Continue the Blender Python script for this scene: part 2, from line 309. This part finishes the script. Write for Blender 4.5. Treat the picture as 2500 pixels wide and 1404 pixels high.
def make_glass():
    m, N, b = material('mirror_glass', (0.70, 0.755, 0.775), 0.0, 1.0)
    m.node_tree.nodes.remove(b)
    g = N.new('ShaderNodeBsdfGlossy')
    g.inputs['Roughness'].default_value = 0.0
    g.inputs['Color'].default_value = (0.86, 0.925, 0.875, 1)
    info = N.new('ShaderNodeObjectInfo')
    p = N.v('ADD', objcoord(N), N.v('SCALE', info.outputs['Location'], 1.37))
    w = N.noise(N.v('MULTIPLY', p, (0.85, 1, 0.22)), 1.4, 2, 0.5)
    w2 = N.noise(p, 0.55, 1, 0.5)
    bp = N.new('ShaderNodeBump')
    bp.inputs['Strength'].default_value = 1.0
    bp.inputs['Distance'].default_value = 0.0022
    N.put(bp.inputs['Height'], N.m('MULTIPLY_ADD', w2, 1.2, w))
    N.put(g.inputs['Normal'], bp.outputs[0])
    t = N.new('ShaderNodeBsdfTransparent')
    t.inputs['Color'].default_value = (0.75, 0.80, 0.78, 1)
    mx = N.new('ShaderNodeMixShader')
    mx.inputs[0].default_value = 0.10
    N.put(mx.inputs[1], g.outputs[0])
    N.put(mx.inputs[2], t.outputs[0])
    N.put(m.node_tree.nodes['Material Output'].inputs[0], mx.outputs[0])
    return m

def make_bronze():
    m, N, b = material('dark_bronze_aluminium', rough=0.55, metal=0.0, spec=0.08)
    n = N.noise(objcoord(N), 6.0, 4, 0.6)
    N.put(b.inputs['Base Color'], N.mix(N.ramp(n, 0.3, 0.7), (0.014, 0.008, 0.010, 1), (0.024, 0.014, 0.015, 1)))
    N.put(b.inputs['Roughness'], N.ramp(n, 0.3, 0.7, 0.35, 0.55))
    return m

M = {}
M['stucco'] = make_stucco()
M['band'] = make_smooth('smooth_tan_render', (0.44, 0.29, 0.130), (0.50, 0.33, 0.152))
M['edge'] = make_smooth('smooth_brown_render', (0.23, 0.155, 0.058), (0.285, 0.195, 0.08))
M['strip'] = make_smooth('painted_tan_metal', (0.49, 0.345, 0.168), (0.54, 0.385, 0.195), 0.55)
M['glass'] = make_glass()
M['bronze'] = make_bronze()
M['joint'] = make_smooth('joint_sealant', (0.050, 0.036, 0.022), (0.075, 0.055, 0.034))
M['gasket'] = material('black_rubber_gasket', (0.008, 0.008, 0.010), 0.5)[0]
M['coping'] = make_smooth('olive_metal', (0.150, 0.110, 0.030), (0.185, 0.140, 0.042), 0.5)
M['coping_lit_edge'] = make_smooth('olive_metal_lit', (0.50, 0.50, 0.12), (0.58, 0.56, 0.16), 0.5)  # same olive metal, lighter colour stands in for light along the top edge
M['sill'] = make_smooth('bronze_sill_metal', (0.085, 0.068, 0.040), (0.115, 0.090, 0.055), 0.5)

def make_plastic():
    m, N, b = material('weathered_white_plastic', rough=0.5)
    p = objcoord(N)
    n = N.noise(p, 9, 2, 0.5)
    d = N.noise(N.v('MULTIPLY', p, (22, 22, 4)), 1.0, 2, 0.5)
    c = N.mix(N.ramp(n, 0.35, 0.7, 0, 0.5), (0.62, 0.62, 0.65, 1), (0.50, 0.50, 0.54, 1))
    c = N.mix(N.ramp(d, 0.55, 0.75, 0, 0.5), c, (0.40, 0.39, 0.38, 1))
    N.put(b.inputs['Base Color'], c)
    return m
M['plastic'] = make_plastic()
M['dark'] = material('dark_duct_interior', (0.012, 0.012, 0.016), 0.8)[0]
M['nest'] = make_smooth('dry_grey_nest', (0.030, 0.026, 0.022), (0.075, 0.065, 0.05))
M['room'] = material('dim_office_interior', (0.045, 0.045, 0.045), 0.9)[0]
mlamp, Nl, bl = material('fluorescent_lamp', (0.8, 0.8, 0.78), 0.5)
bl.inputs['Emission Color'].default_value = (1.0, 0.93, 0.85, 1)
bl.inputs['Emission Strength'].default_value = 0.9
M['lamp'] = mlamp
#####
TASK STATEMENT:
Print the complete listing again, exactly as it stands.

SOLUTION:
Continue the Blender Python script for this scene: part 2, from line 309. This part finishes the script. Write for Blender 4.5. Treat the picture as 2500 pixels wide and 1404 pixels high.
def make_glass():
    m, N, b = material('mirror_glass', (0.70, 0.755, 0.775), 0.0, 1.0)
    m.node_tree.nodes.remove(b)
    g = N.new('ShaderNodeBsdfGlossy')
    g.inputs['Roughness'].default_value = 0.0
    g.inputs['Color'].default_value = (0.86, 0.925, 0.875, 1)
    info = N.new('ShaderNodeObjectInfo')
    p = N.v('ADD', objcoord(N), N.v('SCALE', info.outputs['Location'], 1.37))
    w = N.noise(N.v('MULTIPLY', p, (0.85, 1, 0.22)), 1.4, 2, 0.5)
    w2 = N.noise(p, 0.55, 1, 0.5)
    bp = N.new('ShaderNodeBump')
    bp.inputs['Strength'].default_value = 1.0
    bp.inputs['Distance'].default_value = 0.0022
    N.put(bp.inputs['Height'], N.m('MULTIPLY_ADD', w2, 1.2, w))
    N.put(g.inputs['Normal'], bp.outputs[0])
    t = N.new('ShaderNodeBsdfTransparent')
    t.inputs['Color'].default_value = (0.75, 0.80, 0.78, 1)
    mx = N.new('ShaderNodeMixShader')
    mx.inputs[0].default_value = 0.10
    N.put(mx.inputs[1], g.outputs[0])
    N.put(mx.inputs[2], t.outputs[0])
    N.put(m.node_tree.nodes['Material Output'].inputs[0], mx.outputs[0])
    return m

def make_bronze():
    m, N, b = material('dark_bronze_aluminium', rough=0.55, metal=0.0, spec=0.08)
    n = N.noise(objcoord(N), 6.0, 4, 0.6)
    N.put(b.inputs['Base Color'], N.mix(N.ramp(n, 0.3, 0.7), (0.014, 0.008, 0.010, 1), (0.024, 0.014, 0.015, 1)))
    N.put(b.inputs['Roughness'], N.ramp(n, 0.3, 0.7, 0.35, 0.55))
    return m

M = {}
M['stucco'] = make_stucco()
M['band'] = make_smooth('smooth_tan_render', (0.44, 0.29, 0.130), (0.50, 0.33, 0.152))
M['edge'] = make_smooth('smooth_brown_render', (0.23, 0.155, 0.058), (0.285, 0.195, 0.08))
M['strip'] = make_smooth('painted_tan_metal', (0.49, 0.345, 0.168), (0.54, 0.385, 0.195), 0.55)
M['glass'] = make_glass()
M['bronze'] = make_bronze()
M['joint'] = make_smooth('joint_sealant', (0.050, 0.036, 0.022), (0.075, 0.055, 0.034))
M['gasket'] = material('black_rubber_gasket', (0.008, 0.008, 0.010), 0.5)[0]
M['coping'] = make_smooth('olive_metal', (0.150, 0.110, 0.030), (0.185, 0.140, 0.042), 0.5)
M['coping_lit_edge'] = make_smooth('olive_metal_lit', (0.50, 0.50, 0.12), (0.58, 0.56, 0.16), 0.5)  # same olive metal, lighter colour stands in for light along the top edge
M['sill'] = make_smooth('bronze_sill_metal', (0.085, 0.068, 0.040), (0.115, 0.090, 0.055), 0.5)

def make_plastic():
    m, N, b = material('weathered_white_plastic', rough=0.5)
    p = objcoord(N)
    n = N.noise(p, 9, 2, 0.5)
    d = N.noise(N.v('MULTIPLY', p, (22, 22, 4)), 1.0, 2, 0.5)
    c = N.mix(N.ramp(n, 0.35, 0.7, 0, 0.5), (0.62, 0.62, 0.65, 1), (0.50, 0.50, 0.54, 1))
    c = N.mix(N.ramp(d, 0.55, 0.75, 0, 0.5), c, (0.40, 0.39, 0.38, 1))
    N.put(b.inputs['Base Color'], c)
    return m
M['plastic'] = make_plastic()
M['dark'] = material('dark_duct_interior', (0.012, 0.012, 0.016), 0.8)[0]
M['nest'] = make_smooth('dry_grey_nest', (0.030, 0.026, 0.022), (0.075, 0.065, 0.05))
M['room'] = material('dim_office_interior', (0.045, 0.045, 0.045), 0.9)[0]
mlamp, Nl, bl = material('fluorescent_lamp', (0.8, 0.8, 0.78), 0.5)
bl.inputs['Emission Color'].default_value = (1.0, 0.93, 0.85, 1)
bl.inputs['Emission Strength'].default_value = 0.9
M['lamp'] = mlamp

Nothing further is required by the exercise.